## DATASET SECTION
● ● ● ● ● ● ●

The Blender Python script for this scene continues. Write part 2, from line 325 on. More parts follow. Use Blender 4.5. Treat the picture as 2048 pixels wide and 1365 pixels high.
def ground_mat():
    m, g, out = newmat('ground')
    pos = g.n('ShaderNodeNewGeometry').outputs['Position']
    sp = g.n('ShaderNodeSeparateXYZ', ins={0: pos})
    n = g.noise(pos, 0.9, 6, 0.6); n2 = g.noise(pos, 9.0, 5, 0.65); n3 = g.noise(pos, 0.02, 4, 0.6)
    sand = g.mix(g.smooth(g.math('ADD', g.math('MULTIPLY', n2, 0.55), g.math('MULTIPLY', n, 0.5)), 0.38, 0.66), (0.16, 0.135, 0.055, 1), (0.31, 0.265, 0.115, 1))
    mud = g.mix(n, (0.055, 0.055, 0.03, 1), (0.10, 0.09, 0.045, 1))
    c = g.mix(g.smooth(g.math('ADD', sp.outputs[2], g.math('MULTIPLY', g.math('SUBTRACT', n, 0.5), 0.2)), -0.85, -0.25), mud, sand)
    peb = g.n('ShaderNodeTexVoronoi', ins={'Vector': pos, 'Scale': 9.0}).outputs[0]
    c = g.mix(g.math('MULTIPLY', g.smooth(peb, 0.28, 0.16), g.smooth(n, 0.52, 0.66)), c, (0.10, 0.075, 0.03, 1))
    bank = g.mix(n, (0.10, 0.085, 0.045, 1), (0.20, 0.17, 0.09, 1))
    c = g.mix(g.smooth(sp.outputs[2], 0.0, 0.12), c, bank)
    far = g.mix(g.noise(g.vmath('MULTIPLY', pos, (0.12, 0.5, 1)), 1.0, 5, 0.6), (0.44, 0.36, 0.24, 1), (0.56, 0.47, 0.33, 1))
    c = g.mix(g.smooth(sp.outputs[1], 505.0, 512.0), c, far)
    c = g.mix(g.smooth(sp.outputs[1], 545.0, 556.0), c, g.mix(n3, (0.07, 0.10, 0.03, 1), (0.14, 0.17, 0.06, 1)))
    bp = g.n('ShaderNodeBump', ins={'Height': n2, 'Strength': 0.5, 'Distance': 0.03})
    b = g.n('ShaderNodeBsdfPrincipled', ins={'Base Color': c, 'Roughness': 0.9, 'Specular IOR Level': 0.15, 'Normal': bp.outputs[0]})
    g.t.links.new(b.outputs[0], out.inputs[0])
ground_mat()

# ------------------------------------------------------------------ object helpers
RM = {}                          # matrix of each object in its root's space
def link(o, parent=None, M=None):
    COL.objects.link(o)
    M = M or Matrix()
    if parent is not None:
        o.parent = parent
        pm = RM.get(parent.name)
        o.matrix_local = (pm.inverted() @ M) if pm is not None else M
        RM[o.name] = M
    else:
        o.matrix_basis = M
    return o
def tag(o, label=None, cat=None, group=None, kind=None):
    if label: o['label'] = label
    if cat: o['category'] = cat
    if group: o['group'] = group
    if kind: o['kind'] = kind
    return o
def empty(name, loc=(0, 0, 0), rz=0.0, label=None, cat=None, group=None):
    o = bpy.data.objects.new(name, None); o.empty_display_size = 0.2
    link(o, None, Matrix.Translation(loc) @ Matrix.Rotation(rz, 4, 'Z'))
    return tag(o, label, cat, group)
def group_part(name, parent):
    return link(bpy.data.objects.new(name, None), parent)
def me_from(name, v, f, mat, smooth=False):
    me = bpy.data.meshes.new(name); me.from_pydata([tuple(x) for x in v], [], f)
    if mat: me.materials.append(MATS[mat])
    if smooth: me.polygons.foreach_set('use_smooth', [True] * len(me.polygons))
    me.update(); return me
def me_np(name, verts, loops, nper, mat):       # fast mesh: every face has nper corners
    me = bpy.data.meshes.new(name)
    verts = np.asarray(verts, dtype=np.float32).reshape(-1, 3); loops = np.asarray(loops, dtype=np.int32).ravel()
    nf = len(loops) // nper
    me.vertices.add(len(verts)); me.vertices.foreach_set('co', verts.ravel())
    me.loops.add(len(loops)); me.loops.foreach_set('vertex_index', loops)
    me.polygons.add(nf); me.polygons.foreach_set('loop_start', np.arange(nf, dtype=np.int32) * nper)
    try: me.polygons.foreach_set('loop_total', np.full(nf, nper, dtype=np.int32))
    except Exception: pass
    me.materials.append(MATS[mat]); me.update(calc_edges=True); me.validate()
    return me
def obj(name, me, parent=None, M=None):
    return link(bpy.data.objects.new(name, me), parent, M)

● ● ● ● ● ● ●

## WHAT THE EXERCISE ASKS
Transcribe the material above in its entirety. Match it exactly.

## ANSWER
The Blender Python script for this scene continues. Write part 2, from line 325 on. More parts follow. Use Blender 4.5. Treat the picture as 2048 pixels wide and 1365 pixels high.
def ground_mat():
    m, g, out = newmat('ground')
    pos = g.n('ShaderNodeNewGeometry').outputs['Position']
    sp = g.n('ShaderNodeSeparateXYZ', ins={0: pos})
    n = g.noise(pos, 0.9, 6, 0.6); n2 = g.noise(pos, 9.0, 5, 0.65); n3 = g.noise(pos, 0.02, 4, 0.6)
    sand = g.mix(g.smooth(g.math('ADD', g.math('MULTIPLY', n2, 0.55), g.math('MULTIPLY', n, 0.5)), 0.38, 0.66), (0.16, 0.135, 0.055, 1), (0.31, 0.265, 0.115, 1))
    mud = g.mix(n, (0.055, 0.055, 0.03, 1), (0.10, 0.09, 0.045, 1))
    c = g.mix(g.smooth(g.math('ADD', sp.outputs[2], g.math('MULTIPLY', g.math('SUBTRACT', n, 0.5), 0.2)), -0.85, -0.25), mud, sand)
    peb = g.n('ShaderNodeTexVoronoi', ins={'Vector': pos, 'Scale': 9.0}).outputs[0]
    c = g.mix(g.math('MULTIPLY', g.smooth(peb, 0.28, 0.16), g.smooth(n, 0.52, 0.66)), c, (0.10, 0.075, 0.03, 1))
    bank = g.mix(n, (0.10, 0.085, 0.045, 1), (0.20, 0.17, 0.09, 1))
    c = g.mix(g.smooth(sp.outputs[2], 0.0, 0.12), c, bank)
    far = g.mix(g.noise(g.vmath('MULTIPLY', pos, (0.12, 0.5, 1)), 1.0, 5, 0.6), (0.44, 0.36, 0.24, 1), (0.56, 0.47, 0.33, 1))
    c = g.mix(g.smooth(sp.outputs[1], 505.0, 512.0), c, far)
    c = g.mix(g.smooth(sp.outputs[1], 545.0, 556.0), c, g.mix(n3, (0.07, 0.10, 0.03, 1), (0.14, 0.17, 0.06, 1)))
    bp = g.n('ShaderNodeBump', ins={'Height': n2, 'Strength': 0.5, 'Distance': 0.03})
    b = g.n('ShaderNodeBsdfPrincipled', ins={'Base Color': c, 'Roughness': 0.9, 'Specular IOR Level': 0.15, 'Normal': bp.outputs[0]})
    g.t.links.new(b.outputs[0], out.inputs[0])
ground_mat()

# ------------------------------------------------------------------ object helpers
RM = {}                          # matrix of each object in its root's space
def link(o, parent=None, M=None):
    COL.objects.link(o)
    M = M or Matrix()
    if parent is not None:
        o.parent = parent
        pm = RM.get(parent.name)
        o.matrix_local = (pm.inverted() @ M) if pm is not None else M
        RM[o.name] = M
    else:
        o.matrix_basis = M
    return o
def tag(o, label=None, cat=None, group=None, kind=None):
    if label: o['label'] = label
    if cat: o['category'] = cat
    if group: o['group'] = group
    if kind: o['kind'] = kind
    return o
def empty(name, loc=(0, 0, 0), rz=0.0, label=None, cat=None, group=None):
    o = bpy.data.objects.new(name, None); o.empty_display_size = 0.2
    link(o, None, Matrix.Translation(loc) @ Matrix.Rotation(rz, 4, 'Z'))
    return tag(o, label, cat, group)
def group_part(name, parent):
    return link(bpy.data.objects.new(name, None), parent)
def me_from(name, v, f, mat, smooth=False):
    me = bpy.data.meshes.new(name); me.from_pydata([tuple(x) for x in v], [], f)
    if mat: me.materials.append(MATS[mat])
    if smooth: me.polygons.foreach_set('use_smooth', [True] * len(me.polygons))
    me.update(); return me
def me_np(name, verts, loops, nper, mat):       # fast mesh: every face has nper corners
    me = bpy.data.meshes.new(name)
    verts = np.asarray(verts, dtype=np.float32).reshape(-1, 3); loops = np.asarray(loops, dtype=np.int32).ravel()
    nf = len(loops) // nper
    me.vertices.add(len(verts)); me.vertices.foreach_set('co', verts.ravel())
    me.loops.add(len(loops)); me.loops.foreach_set('vertex_index', loops)
    me.polygons.add(nf); me.polygons.foreach_set('loop_start', np.arange(nf, dtype=np.int32) * nper)
    try: me.polygons.foreach_set('loop_total', np.full(nf, nper, dtype=np.int32))
    except Exception: pass
    me.materials.append(MATS[mat]); me.update(calc_edges=True); me.validate()
    return me
def obj(name, me, parent=None, M=None):
    return link(bpy.data.objects.new(name, me), parent, M)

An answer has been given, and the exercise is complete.